One other thing I made sure to include was a discussion of how the knowledge problem and its development relates to game theory and mechanism design, through the work of Oskar Morgenstern (and then through some of the work of Herb Simon and Vernon Smith, among others).

Tying together economics, institutional design, history of thought, and epistemology, I hope you find this paper informative and useful! I’ll also make sure to update when the full volume is available.


3 thoughts on “New Paper: Knowledge Problem”

  1. As I have thought about the knowledge problem, I have become more aware of the day to day dimension of contextual knowledge, and why it is so hard to aggregate.

    I only have to shop for food if the refrigerator is empty. The rest of the world has no idea when that will be. when it happens, what I buy will depend on idiosyncratic factors. Do I feel like cooking, do I have time to cook something fancy, is the weather good enough to grill outside, and so on. Which store I go to will depend on the time of day when I leave and what else i have to do that day. When I get to the store, my purchases will be impacted by what is available at that time and place, and what its price is. If steaks are on sale (a rare thing these days) I might buy a couple and freeze some for later. But, I won’t do that for fish or chicken. Sometimes the store will not have what I want. I might substitute, I might go to another store, or I might write it down and wait.

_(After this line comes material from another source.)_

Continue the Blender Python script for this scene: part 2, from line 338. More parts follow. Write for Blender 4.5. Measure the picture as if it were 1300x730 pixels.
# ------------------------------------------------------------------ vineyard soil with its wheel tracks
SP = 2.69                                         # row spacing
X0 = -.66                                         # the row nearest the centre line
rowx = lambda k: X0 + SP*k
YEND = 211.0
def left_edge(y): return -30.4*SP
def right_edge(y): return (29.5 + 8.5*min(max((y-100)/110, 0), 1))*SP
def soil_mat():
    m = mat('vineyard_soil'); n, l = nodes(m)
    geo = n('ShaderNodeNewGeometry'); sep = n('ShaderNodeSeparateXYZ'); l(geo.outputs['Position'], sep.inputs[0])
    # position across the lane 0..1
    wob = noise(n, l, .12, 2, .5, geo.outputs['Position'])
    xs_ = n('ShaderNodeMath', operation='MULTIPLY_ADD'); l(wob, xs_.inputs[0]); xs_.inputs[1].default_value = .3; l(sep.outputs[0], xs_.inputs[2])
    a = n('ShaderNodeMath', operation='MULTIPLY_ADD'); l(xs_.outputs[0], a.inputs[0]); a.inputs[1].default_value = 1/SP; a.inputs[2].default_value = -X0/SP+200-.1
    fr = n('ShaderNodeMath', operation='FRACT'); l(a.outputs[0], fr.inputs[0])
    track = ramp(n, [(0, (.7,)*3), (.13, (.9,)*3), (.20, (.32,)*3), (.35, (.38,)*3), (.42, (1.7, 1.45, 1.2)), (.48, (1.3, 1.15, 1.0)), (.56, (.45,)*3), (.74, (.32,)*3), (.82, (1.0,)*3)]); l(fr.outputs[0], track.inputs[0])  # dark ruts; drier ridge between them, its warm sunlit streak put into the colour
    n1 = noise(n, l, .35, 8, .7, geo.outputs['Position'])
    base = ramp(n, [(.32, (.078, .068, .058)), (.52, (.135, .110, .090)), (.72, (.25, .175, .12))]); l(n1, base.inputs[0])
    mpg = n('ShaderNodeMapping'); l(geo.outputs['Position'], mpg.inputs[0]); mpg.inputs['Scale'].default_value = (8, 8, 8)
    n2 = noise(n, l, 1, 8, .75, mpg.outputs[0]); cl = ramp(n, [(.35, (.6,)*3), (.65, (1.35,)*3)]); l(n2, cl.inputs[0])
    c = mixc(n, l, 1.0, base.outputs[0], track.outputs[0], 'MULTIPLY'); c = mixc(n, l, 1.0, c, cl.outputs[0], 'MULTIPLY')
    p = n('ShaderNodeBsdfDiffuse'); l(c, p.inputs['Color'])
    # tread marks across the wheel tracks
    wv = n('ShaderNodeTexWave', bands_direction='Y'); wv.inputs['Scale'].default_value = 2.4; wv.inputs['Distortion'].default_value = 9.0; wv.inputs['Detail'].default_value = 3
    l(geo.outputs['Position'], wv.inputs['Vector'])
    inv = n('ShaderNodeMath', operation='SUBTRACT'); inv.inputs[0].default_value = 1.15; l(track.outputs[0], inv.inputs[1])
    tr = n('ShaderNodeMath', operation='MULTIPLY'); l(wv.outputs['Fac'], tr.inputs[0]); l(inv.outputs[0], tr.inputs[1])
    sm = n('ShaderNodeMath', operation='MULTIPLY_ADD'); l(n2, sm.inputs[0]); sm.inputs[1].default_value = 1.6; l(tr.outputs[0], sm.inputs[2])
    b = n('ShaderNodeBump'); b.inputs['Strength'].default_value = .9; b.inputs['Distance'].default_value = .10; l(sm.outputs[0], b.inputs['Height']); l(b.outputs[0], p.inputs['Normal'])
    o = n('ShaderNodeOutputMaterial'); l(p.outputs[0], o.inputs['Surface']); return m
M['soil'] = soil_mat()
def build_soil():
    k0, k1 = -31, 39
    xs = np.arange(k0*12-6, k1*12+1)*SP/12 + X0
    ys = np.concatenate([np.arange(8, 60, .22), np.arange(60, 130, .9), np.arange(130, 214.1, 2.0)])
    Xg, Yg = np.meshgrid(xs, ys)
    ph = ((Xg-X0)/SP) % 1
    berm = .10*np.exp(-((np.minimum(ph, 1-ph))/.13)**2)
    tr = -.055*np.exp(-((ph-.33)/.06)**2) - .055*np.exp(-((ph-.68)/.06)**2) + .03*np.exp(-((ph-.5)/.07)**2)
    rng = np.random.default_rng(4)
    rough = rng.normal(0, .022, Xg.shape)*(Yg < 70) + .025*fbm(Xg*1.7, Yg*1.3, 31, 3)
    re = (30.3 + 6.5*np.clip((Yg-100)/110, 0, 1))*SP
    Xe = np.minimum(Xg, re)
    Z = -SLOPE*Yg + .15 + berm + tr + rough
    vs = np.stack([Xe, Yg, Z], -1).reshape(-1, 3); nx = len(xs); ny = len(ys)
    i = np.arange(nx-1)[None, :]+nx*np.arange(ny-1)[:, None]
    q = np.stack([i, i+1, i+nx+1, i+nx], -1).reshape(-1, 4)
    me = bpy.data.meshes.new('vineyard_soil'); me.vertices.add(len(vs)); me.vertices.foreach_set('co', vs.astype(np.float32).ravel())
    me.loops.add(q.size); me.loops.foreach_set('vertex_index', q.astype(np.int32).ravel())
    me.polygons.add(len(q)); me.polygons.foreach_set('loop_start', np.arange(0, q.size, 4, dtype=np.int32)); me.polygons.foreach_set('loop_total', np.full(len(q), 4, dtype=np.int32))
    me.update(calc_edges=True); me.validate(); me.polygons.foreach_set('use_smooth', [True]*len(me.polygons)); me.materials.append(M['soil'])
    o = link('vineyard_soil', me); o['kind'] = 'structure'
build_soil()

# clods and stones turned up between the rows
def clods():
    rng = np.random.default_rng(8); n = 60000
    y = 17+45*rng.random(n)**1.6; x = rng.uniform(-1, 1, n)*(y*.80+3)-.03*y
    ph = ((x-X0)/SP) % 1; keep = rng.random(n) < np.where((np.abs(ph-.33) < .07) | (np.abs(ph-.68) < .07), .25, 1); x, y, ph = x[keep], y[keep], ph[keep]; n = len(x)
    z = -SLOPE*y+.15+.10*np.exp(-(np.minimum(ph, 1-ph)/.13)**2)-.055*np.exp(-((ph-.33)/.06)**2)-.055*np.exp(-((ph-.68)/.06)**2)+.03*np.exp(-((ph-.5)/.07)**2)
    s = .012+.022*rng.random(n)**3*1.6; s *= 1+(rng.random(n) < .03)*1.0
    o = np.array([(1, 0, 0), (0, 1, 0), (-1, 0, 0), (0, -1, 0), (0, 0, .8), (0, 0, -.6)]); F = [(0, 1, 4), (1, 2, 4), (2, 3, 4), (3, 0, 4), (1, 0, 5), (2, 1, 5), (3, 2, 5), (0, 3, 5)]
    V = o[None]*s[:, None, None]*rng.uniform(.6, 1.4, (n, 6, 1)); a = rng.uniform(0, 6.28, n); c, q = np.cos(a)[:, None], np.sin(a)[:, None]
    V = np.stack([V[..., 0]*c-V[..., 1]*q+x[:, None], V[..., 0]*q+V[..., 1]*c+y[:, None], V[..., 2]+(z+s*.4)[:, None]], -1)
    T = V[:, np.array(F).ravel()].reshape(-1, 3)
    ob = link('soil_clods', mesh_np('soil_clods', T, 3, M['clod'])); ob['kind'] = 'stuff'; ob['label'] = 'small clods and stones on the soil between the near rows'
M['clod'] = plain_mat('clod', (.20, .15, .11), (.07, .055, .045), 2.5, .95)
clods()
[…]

    The knowledge of what I and 320 million other consumers will do on a given day does not exist until it actually happens. When the day is over, the data remains, but it is now history. Most of the time we operate with the assumption that tomorrow will be much like yesterday, with certain regularities like the calendar and the passage of the seasons thrown in, and it works moderately well. But, things can and do change from shocks large and small. And they will be more or less hard to accommodate.

    My point of this is, I hope simple. The reason the contextual knowledge problem exists is that contexts are mutable and unpredictable, and reactions to changing contexts are likewise mutable and unpredictable, and what any one action will be in a context will depend on the context of other mutable and unpredictable actions.

    Life is tough, wear a cup.

  2. I’ll complain (i.e. raise for discussion) about this claim, from p. 16: “At some level arguments for government intervention, and the associated theoretical models and institutional designs, all rely on the presumption of the existence, knowability, and stability of an optimal outcome.”

    First, most arguments for government intervention don’t link to any such foundation at any level of analysis. Right? No one requires a license to lobby the government, and no one requires you to establish your theoretical framework before you demand government action.

    Second, even among more careful analysis, not all arguments depend on the “existence, knowability, and stability of an optimal outcome.” Most classical liberals, for example, advocate some government interventions (define and help protect property rights, for example, or provide for the common defense) which don’t link at any level to optimality conditions. (Though I don’t dispute that some misguided formalist has a model somewhere….)

    So even in the case of public utility regulation we can argue about this. Certainly there is a body of mainstream public utility economics pointing to marginal cost pricing, natural monopoly, and other topics framed within mainstream’s language of optimality. The practice of public utility regulation preceded any systematic development of this economics and developed in a feedback loop-style context of company plans, regulator responses, and realized results, all with a background of court decisions on everything from what can be included in a rate base to how to pick a reasonable rate of return. All of these regulatory practices emerged and developed outside of presumptions of optimality.

    So I’m disputing your claim, at least the way you phrase it.

    But on the general issue of knowledge problems and government regulation, you might consider the difference between command-and-control style regulation and those regulatory institutions that fall under the name “market-based approaches” to regulation. I think in this example there are useful KP-related insights about arguments for government intervention (that don’t necessarily presume optimality).

  3. Mike, I agree with your careful reading of this idea, and I think a fruitful area where folks like you and me should look for analyses and recommendations are those hybrid “market-based” approaches — both because of the alternatives they suggest and because they themselves, if not designed well, can generate unintended consequences. But when the designers of these approaches are doing their designing, I recommend that they do so with both the knowledge problem and transaction costs in mind. More often than not, I think that’s not the case.